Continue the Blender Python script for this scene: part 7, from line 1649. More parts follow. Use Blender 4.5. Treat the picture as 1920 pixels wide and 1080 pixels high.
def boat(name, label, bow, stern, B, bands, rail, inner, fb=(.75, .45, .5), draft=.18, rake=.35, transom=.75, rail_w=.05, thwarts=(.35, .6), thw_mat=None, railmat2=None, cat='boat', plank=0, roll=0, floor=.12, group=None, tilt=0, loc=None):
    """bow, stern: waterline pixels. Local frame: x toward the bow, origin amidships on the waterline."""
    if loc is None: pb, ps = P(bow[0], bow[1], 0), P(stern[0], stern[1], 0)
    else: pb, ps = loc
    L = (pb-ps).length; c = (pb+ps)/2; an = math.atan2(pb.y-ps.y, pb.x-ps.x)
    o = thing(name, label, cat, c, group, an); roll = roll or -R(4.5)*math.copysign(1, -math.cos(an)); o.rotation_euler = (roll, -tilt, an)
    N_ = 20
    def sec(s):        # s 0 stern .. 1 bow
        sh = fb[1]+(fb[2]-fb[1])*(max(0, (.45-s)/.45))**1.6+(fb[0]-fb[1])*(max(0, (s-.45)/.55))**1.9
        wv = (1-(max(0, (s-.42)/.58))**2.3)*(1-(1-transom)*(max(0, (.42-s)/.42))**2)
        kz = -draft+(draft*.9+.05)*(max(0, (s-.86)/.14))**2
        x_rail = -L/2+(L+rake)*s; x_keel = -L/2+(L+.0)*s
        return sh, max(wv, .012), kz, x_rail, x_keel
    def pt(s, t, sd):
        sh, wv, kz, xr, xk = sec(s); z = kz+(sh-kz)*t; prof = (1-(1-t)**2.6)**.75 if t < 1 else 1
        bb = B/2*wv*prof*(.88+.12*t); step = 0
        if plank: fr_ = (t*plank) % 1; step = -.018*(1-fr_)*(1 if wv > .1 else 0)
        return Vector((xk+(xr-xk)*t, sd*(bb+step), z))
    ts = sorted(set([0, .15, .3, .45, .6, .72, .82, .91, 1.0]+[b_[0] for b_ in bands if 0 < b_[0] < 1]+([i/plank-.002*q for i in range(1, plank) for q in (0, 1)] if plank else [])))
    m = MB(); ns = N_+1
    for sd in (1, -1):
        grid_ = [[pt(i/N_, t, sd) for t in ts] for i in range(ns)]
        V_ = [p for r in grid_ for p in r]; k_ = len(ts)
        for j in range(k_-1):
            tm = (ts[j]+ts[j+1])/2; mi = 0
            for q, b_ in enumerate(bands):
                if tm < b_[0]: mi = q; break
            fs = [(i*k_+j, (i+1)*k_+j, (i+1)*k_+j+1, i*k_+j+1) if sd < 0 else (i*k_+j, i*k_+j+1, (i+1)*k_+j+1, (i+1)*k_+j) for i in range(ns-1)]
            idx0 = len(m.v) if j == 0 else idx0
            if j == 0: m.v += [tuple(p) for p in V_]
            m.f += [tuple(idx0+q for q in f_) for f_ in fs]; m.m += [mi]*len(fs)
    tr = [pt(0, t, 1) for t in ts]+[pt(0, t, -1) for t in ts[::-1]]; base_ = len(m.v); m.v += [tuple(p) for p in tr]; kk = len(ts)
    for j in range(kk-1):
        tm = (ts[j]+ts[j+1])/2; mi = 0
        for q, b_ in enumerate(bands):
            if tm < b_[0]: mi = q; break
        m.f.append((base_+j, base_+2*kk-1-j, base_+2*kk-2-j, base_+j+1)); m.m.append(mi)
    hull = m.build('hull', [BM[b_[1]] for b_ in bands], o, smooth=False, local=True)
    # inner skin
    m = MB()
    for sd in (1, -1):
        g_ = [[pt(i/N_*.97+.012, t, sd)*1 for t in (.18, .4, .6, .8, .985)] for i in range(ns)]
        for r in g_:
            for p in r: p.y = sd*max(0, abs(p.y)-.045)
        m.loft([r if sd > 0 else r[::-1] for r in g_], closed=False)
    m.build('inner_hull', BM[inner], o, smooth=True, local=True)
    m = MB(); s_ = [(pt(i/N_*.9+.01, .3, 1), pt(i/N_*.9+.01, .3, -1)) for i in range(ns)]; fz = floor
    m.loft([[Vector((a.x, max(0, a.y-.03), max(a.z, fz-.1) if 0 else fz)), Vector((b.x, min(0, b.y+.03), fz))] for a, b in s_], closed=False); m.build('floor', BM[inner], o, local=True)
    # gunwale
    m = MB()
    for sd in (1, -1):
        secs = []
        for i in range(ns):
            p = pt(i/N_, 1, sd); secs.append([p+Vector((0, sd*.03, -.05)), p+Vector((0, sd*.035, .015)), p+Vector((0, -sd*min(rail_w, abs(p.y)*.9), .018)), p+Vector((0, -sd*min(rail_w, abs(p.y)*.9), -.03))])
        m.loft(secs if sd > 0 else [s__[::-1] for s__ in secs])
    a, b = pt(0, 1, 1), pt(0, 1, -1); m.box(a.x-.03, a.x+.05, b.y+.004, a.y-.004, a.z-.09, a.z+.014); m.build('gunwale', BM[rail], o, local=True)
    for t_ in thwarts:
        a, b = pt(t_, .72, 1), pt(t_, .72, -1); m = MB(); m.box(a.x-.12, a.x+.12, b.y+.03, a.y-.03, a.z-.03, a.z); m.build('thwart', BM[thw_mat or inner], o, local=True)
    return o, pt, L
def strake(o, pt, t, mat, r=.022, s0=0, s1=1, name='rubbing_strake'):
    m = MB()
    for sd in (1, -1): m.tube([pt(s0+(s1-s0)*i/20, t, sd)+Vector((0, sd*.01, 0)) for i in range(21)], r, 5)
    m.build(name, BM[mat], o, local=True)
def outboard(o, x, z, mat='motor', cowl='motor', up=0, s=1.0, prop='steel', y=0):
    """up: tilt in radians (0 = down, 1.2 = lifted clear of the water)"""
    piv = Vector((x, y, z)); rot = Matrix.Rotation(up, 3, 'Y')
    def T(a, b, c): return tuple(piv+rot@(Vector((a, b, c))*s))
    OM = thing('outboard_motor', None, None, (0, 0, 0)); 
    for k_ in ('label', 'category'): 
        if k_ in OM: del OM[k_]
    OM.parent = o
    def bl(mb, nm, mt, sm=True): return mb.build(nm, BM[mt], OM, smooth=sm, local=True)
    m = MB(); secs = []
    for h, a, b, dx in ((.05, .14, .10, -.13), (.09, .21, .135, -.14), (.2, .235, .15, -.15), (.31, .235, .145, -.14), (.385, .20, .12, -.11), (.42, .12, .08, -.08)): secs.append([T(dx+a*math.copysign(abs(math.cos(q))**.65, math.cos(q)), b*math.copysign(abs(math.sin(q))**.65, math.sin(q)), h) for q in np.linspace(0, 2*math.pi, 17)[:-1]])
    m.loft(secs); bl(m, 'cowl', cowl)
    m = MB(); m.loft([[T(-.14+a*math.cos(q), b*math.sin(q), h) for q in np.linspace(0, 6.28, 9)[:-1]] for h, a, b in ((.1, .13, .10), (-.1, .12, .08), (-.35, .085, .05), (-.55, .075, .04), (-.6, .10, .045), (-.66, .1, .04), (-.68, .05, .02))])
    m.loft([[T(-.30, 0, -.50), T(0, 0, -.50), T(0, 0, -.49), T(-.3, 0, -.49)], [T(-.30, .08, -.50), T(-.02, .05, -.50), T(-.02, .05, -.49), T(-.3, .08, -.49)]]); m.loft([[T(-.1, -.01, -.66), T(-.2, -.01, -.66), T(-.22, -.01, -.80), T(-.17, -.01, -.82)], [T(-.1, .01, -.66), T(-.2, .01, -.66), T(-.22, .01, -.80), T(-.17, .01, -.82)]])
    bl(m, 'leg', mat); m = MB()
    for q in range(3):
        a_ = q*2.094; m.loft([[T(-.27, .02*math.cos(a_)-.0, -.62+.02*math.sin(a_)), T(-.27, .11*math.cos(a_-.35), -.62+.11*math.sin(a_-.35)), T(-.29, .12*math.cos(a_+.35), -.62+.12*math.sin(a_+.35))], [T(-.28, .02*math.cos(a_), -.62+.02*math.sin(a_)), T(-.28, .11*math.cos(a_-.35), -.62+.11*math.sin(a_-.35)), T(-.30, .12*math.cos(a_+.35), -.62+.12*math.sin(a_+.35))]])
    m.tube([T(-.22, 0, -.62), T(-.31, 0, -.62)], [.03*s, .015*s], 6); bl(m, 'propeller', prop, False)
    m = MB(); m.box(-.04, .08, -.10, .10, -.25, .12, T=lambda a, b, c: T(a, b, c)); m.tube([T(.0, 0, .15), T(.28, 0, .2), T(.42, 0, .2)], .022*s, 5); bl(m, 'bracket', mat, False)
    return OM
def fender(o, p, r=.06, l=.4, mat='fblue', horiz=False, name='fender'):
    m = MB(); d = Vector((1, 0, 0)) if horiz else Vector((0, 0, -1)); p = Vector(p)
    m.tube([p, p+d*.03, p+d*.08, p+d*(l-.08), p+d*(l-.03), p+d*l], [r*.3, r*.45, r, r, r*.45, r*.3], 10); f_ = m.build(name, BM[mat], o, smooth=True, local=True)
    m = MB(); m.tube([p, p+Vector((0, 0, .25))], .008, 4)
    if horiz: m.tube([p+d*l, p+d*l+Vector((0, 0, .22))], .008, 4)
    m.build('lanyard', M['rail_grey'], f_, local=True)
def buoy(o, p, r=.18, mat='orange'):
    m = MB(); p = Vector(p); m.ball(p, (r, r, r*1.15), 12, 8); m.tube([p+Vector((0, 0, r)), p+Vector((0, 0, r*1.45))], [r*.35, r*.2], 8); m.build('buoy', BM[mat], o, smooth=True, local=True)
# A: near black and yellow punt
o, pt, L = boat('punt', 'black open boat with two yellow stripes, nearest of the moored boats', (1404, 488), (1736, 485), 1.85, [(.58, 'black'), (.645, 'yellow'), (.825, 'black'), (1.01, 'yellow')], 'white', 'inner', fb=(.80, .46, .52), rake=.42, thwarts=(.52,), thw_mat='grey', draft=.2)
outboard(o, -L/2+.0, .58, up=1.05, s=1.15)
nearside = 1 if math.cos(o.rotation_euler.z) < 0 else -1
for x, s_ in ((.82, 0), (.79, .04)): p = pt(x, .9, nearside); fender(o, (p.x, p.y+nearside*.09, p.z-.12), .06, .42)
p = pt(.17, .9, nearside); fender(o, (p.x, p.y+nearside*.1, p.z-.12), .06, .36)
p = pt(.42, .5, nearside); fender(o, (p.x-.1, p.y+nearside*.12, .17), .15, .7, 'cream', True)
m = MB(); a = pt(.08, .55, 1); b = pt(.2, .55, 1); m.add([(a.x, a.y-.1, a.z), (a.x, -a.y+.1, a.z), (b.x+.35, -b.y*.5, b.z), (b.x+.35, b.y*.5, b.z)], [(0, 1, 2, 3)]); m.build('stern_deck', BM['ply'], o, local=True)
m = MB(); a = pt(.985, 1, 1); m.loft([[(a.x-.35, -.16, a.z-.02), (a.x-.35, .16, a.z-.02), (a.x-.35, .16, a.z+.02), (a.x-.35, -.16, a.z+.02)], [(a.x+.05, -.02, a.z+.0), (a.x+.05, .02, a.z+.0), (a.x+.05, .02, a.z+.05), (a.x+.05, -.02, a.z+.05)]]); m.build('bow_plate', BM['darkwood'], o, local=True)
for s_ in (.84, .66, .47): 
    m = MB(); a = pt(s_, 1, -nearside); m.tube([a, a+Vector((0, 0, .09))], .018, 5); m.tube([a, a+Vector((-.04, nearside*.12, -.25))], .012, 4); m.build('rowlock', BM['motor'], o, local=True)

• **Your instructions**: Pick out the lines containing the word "pixels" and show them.

• **Task result**:
Continue the Blender Python script for this scene: part 7, from line 1649. More parts follow. Use Blender 4.5. Treat the picture as 1920 pixels wide and 1080 pixels high.
    """bow, stern: waterline pixels. Local frame: x toward the bow, origin amidships on the waterline."""